People always nodded as if they understood and the next day the very same person would say "India is very hot" and be satisfied that I unlike Amerika-jin can adjust to okinawa summers quite well, while I used to be faint with the heat and humidity most of the afternoons!
It is amazing - their concepts of heat and cold and how to manage it...
I hope you have a cool summers! take care
Hello, thanks for your comment! And you are exactly right. I don't mind sweating...if I'm doing an activity that involves it. Sitting in the teacher's room isn't one of them. And I just got asked the other day, is it humid in Florida?
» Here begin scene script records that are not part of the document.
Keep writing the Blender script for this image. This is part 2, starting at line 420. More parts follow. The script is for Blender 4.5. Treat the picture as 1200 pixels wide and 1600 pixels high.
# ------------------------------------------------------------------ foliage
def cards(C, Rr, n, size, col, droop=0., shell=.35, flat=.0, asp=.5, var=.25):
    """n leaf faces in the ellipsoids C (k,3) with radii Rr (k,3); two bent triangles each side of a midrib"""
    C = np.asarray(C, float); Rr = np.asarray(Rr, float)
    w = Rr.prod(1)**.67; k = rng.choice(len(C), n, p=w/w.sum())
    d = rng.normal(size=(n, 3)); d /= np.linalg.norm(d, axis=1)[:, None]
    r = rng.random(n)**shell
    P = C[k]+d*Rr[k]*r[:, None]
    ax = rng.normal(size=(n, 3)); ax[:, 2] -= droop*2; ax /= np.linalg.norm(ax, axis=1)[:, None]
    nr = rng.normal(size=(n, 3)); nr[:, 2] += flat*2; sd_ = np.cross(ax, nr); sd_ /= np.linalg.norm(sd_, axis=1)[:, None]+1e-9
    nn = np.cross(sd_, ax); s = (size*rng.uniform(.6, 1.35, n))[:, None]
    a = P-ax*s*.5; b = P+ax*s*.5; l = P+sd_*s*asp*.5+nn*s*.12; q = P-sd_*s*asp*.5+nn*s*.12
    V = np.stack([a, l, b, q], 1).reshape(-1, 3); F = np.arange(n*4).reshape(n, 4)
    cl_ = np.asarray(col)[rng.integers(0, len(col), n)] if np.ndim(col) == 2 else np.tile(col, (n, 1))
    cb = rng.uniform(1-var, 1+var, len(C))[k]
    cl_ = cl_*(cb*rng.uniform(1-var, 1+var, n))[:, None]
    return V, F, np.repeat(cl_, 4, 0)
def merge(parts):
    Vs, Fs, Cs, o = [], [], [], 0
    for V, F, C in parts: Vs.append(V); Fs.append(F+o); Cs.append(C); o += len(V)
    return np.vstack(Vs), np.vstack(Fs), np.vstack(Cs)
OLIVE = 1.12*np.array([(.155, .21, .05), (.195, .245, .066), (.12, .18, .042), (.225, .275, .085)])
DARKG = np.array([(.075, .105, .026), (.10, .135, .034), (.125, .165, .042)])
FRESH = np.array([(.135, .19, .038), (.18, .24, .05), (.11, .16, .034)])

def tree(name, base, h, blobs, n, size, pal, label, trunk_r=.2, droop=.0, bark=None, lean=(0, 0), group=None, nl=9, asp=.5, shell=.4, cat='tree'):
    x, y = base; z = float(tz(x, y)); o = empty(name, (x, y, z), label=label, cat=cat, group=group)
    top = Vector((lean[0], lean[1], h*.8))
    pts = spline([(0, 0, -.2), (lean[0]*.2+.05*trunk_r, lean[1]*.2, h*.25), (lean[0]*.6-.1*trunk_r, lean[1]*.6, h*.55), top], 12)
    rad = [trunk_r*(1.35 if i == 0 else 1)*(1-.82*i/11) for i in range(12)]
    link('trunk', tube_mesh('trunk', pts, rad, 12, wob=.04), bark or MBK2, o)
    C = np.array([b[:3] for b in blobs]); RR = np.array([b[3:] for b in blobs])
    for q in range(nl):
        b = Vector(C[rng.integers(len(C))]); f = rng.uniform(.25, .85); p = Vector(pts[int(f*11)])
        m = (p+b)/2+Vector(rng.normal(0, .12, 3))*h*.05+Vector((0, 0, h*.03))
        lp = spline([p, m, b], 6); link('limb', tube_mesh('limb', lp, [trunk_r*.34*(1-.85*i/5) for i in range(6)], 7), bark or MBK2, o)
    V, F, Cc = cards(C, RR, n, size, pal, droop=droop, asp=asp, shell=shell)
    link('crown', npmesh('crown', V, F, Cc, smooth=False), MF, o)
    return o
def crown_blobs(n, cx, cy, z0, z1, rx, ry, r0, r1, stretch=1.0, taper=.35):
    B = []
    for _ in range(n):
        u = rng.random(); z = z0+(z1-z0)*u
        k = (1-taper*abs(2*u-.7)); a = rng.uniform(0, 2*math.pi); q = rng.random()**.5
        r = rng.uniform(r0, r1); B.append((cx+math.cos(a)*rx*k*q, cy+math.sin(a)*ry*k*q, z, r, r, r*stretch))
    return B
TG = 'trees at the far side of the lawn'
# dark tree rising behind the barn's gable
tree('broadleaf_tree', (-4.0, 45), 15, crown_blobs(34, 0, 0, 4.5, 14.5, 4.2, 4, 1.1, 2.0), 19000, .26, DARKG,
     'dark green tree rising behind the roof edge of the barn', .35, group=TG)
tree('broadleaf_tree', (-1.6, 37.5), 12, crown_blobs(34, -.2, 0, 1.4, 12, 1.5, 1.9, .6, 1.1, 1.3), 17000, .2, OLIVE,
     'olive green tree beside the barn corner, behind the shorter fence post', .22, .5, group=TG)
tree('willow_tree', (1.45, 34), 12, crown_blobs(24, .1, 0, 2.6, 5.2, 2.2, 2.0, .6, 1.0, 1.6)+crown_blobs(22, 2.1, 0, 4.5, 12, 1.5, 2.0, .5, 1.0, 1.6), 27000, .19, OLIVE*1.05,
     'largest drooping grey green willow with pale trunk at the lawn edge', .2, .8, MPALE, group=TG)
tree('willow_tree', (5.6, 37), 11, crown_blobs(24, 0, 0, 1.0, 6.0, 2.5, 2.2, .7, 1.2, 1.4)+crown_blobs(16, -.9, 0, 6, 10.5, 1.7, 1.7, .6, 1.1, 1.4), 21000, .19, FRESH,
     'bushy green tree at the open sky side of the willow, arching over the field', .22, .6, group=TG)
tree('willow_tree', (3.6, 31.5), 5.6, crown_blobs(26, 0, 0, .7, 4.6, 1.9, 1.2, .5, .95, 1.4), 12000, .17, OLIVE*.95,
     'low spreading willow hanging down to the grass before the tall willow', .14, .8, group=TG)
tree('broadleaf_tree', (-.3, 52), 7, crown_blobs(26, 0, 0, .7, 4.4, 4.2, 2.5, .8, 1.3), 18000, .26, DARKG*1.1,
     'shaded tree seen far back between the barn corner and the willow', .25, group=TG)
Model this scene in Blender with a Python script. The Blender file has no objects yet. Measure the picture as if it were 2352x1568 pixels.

Of course I wanted to say the same thing, 'yea, but we circulate our air.'
Summers where I am from are just as hot (and often hotter) than Okinawan summers. The temperature doesn't really get that high here. Sure, it's humid. But DC is humid too- it used to be swampland! We just don't notice the heat as much at home because the AC is blasting away.
Perhaps I am an unusual amerika-jin who doesn't think that Okinawa is unusually hot. I think it's normal summer weather. Summer here just lasts a longer time.
It's hotter and more humid in Florida than here, too. But you are right, we don't notice it because of the AC. Which is my point. All the other classrooms are fine, cause there are fans, but the teacher's room is just suffocating. They don't have fans in there because they have an AC...which they don't turn on. Hopefully soon.